In America, debt-funded company take-overs are running at record levels. The game works like this. A private equity fund takes over Company X, funded by issuing bonds to suckers (i.e. your pension fund). Then a friendly accounting firm – they are all corrupt – certifies the private equity firm’s bogus prognostication regarding how the new owners will improve ‘efficiency’. This fraud goes by the name of ‘mark-ups on intangibles’.

In plain English, the private equity fund has created bogus collateral to underwrite the bond issue used to buy Company X, by claiming that future profits will skyrocket. The bonds are sold on behalf of the private equity fund by a ‘reputable’ investment bank. The investment bank, of course, turns a blind eye to this nonsense because it is earning an insane fee for the privilege of off-loading the debt on some unsuspecting pension fund. The equity fund then loots Company X of its real assets and either sells it on to another equity fund or closes Company X down, usually leaving the taxpayer too foot the redundancy payments.

This year highly leveraged deals – buying a company by issuing debt – made up 60 per cent of U.S. corporate buyouts, surpassing the previous pre-2008 peak. Meanwhile, here in Europe, matters are actually worse. Almost all such leveraged loans in Europe are being issued without covenant protection. That’s the corporate equivalent of a self-certified mortgage.
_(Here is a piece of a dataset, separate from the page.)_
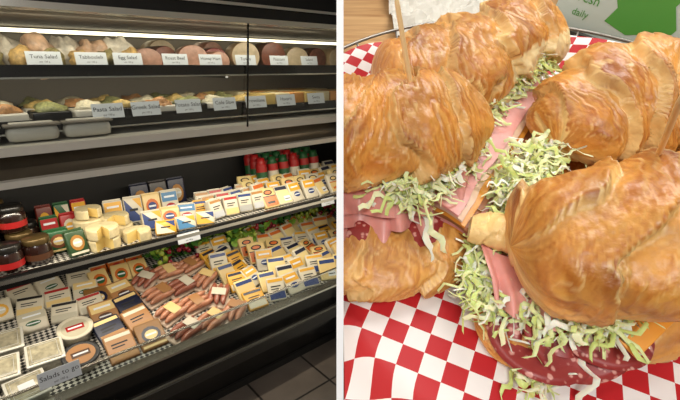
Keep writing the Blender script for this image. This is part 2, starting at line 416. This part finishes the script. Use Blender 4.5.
for i in range(4):
    c = cols[(i + 1) % 6]; pack(b, .565 + i * .078, 1.90, -.70, .085, .085, .05, 25, *c[:3], c[3], U(-20, 20))
for i in range(3):
    c = cols[(i + 4) % 6]; pack(b, .585 + i * .09, 1.80, -.70, .085, .06, .05, 30, *c[:3], 2, U(-25, 25))
for i in range(3):
    pack(b, .60 + i * .09, 2.15, -.70, .085, .15, .03, 10, [NAV, (46, 40, 40), NAV][i], GLD, WHT, 1)
for i in range(4):
    for k in range(3):
        pack(b, .845 + i * .075, 1.84 + .08 * k, -.70, .07, .095, .05, 25, WHT, [(180, 182, 184), CRM, (160, 160, 156)][i % 3], [GLD, RED, BLU][i % 3], 3, U(-18, 18))
b.done('soft_cheese_packages', CASE, -1)
b = B()
SL = [(CRM, ORG, BLK, 4), (WHT, YEL, BLU, 0), (WHT, LCH, NAV, 5), (WHT, CRM, ORG, 4), (LCH, CRM, BLK, 4), (WHT, LCH, ORG, 5)]
for i in range(8):
    for k in range(4):
        c = random.choice(SL)
        pack(b, 1.13 + i * .088 + U(-.008, .008), 1.81 + .08 * k, -.70 + .006 * k, .082, .11, .028, 35 + U(-10, 10), *c[:3], c[3], U(-18, 18))
b.done('sliced_cheese_packages', CASE, -1)
b = B()
for i in range(18):
    a = 1.24 + (i % 6) * .075; bb = 2.06 + (i // 6) * .065
    M = T(a, bb, -.69 + .01 * (i // 6)) @ RX(-8) @ S3(1.3)
    b.lathe([(0, .002), (.022, .002), (.024, .01), (.024, .12)], pm(RED), M, 14); b.lathe([(.0245, .05), (.0245, .09)], pm(WHT) if i % 2 else pm(GRN), M, 14)
    b.lathe([(.024, .12), (.018, .135), (.018, .15), (0, .152)], pm(GRN) if i % 3 else pm(RED), M, 14)
b.done('grated_cheese_shakers', CASE, -1)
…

So why are pension and savings funds buying these dud bonds? Because there is nothing else to purchase. They need income-bearing assets to keep savers happy. But the zombie economy that has existed since 2008 can’t deliver enough profit, as interest rates are being held artificially low through quantitative easing. This, says the IMF, “is driving investors into riskier and less liquid assets.”

 

What is to be done? Personally, I think we might consider abolishing capitalism and replacing it with something more rational. The IMF is less radical. It wants more regulation and governments (at least those with some ability to borrow more, such as Germany) to replace quantitative easing with more fiscal expansion. In theory, that will allow a rise of interest rates to ‘normal’ levels without nuking the global economy.

However, the vested interests of cowboy finance have Donald Trump in the White House and Boris Johnson in Number 10. Trump is already putting the screws on the Federal reserve to force interest rates even lower through excess monetary expansion. Nobody in global finance cares a damn about what the IMF thinks. The latest IMF stability report is just bog paper.